◆ Instruction ◆
Your task is to transcribe the data in full.

___ The records

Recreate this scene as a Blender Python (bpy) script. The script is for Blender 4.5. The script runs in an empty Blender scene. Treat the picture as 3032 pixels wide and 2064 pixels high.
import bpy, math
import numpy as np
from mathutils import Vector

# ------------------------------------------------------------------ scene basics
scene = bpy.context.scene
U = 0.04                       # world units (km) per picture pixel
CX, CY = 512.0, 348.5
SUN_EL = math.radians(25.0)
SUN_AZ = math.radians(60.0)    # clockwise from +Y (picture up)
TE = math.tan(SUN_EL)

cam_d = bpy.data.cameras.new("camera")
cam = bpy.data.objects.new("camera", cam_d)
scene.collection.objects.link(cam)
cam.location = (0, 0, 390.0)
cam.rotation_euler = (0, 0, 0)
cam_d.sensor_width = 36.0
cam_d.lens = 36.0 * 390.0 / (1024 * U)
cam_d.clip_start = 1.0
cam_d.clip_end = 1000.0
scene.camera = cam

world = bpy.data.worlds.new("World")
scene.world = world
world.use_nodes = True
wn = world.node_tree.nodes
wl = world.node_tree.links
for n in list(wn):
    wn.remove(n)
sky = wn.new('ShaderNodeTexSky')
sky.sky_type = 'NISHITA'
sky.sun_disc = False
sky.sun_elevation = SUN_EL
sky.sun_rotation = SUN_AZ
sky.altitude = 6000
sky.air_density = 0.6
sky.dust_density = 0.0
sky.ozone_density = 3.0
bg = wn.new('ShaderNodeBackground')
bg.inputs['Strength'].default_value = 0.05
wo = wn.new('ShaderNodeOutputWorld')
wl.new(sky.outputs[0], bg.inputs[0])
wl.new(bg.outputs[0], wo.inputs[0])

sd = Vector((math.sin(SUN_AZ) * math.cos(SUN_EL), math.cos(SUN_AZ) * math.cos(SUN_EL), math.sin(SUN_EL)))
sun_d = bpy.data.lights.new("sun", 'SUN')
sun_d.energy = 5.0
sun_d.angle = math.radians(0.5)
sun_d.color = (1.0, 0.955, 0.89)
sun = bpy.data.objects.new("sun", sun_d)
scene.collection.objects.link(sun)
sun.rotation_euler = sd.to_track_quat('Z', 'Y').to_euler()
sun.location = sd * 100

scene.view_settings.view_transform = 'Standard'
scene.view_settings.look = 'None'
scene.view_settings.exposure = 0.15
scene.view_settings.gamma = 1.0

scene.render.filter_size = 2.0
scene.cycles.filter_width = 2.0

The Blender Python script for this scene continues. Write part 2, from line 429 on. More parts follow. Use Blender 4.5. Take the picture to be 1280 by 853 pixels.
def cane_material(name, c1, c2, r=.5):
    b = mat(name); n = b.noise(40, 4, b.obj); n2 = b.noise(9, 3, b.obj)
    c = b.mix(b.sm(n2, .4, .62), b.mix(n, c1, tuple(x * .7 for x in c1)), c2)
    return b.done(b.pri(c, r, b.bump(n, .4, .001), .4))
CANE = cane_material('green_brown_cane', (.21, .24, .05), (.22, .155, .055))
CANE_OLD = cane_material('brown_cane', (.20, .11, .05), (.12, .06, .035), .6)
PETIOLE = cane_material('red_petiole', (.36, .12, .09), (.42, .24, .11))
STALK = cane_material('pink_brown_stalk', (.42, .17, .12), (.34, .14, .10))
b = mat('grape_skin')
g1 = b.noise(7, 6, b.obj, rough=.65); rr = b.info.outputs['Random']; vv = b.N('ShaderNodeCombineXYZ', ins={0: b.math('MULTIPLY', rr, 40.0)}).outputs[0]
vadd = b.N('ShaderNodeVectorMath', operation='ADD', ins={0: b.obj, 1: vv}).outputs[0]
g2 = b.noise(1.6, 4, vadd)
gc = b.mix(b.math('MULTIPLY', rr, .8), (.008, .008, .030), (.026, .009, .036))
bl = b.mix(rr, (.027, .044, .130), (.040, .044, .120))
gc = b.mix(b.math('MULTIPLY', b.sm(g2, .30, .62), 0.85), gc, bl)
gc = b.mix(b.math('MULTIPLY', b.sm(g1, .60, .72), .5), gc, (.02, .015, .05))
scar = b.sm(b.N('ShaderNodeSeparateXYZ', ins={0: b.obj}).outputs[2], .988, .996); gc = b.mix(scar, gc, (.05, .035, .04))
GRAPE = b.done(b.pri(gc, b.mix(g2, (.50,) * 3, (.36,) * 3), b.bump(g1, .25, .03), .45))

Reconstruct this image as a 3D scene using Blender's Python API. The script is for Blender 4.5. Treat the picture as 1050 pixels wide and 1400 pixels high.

______

◆ Written solution ◆
Recreate this scene as a Blender Python (bpy) script. The script is for Blender 4.5. The script runs in an empty Blender scene. Treat the picture as 3032 pixels wide and 2064 pixels high.
import bpy, math
import numpy as np
from mathutils import Vector

# ------------------------------------------------------------------ scene basics
scene = bpy.context.scene
U = 0.04                       # world units (km) per picture pixel
CX, CY = 512.0, 348.5
SUN_EL = math.radians(25.0)
SUN_AZ = math.radians(60.0)    # clockwise from +Y (picture up)
TE = math.tan(SUN_EL)

cam_d = bpy.data.cameras.new("camera")
cam = bpy.data.objects.new("camera", cam_d)
scene.collection.objects.link(cam)
cam.location = (0, 0, 390.0)
cam.rotation_euler = (0, 0, 0)
cam_d.sensor_width = 36.0
cam_d.lens = 36.0 * 390.0 / (1024 * U)
cam_d.clip_start = 1.0
cam_d.clip_end = 1000.0
scene.camera = cam

world = bpy.data.worlds.new("World")
scene.world = world
world.use_nodes = True
wn = world.node_tree.nodes
wl = world.node_tree.links
for n in list(wn):
    wn.remove(n)
sky = wn.new('ShaderNodeTexSky')
sky.sky_type = 'NISHITA'
sky.sun_disc = False
sky.sun_elevation = SUN_EL
sky.sun_rotation = SUN_AZ
sky.altitude = 6000
sky.air_density = 0.6
sky.dust_density = 0.0
sky.ozone_density = 3.0
bg = wn.new('ShaderNodeBackground')
bg.inputs['Strength'].default_value = 0.05
wo = wn.new('ShaderNodeOutputWorld')
wl.new(sky.outputs[0], bg.inputs[0])
wl.new(bg.outputs[0], wo.inputs[0])

sd = Vector((math.sin(SUN_AZ) * math.cos(SUN_EL), math.cos(SUN_AZ) * math.cos(SUN_EL), math.sin(SUN_EL)))
sun_d = bpy.data.lights.new("sun", 'SUN')
sun_d.energy = 5.0
sun_d.angle = math.radians(0.5)
sun_d.color = (1.0, 0.955, 0.89)
sun = bpy.data.objects.new("sun", sun_d)
scene.collection.objects.link(sun)
sun.rotation_euler = sd.to_track_quat('Z', 'Y').to_euler()
sun.location = sd * 100

scene.view_settings.view_transform = 'Standard'
scene.view_settings.look = 'None'
scene.view_settings.exposure = 0.15
scene.view_settings.gamma = 1.0

scene.render.filter_size = 2.0
scene.cycles.filter_width = 2.0

The Blender Python script for this scene continues. Write part 2, from line 429 on. More parts follow. Use Blender 4.5. Take the picture to be 1280 by 853 pixels.
def cane_material(name, c1, c2, r=.5):
    b = mat(name); n = b.noise(40, 4, b.obj); n2 = b.noise(9, 3, b.obj)
    c = b.mix(b.sm(n2, .4, .62), b.mix(n, c1, tuple(x * .7 for x in c1)), c2)
    return b.done(b.pri(c, r, b.bump(n, .4, .001), .4))
CANE = cane_material('green_brown_cane', (.21, .24, .05), (.22, .155, .055))
CANE_OLD = cane_material('brown_cane', (.20, .11, .05), (.12, .06, .035), .6)
PETIOLE = cane_material('red_petiole', (.36, .12, .09), (.42, .24, .11))
STALK = cane_material('pink_brown_stalk', (.42, .17, .12), (.34, .14, .10))
b = mat('grape_skin')
g1 = b.noise(7, 6, b.obj, rough=.65); rr = b.info.outputs['Random']; vv = b.N('ShaderNodeCombineXYZ', ins={0: b.math('MULTIPLY', rr, 40.0)}).outputs[0]
vadd = b.N('ShaderNodeVectorMath', operation='ADD', ins={0: b.obj, 1: vv}).outputs[0]
g2 = b.noise(1.6, 4, vadd)
gc = b.mix(b.math('MULTIPLY', rr, .8), (.008, .008, .030), (.026, .009, .036))
bl = b.mix(rr, (.027, .044, .130), (.040, .044, .120))
gc = b.mix(b.math('MULTIPLY', b.sm(g2, .30, .62), 0.85), gc, bl)
gc = b.mix(b.math('MULTIPLY', b.sm(g1, .60, .72), .5), gc, (.02, .015, .05))
scar = b.sm(b.N('ShaderNodeSeparateXYZ', ins={0: b.obj}).outputs[2], .988, .996); gc = b.mix(scar, gc, (.05, .035, .04))
GRAPE = b.done(b.pri(gc, b.mix(g2, (.50,) * 3, (.36,) * 3), b.bump(g1, .25, .03), .45))

Reconstruct this image as a 3D scene using Blender's Python API. The script is for Blender 4.5. Treat the picture as 1050 pixels wide and 1400 pixels high.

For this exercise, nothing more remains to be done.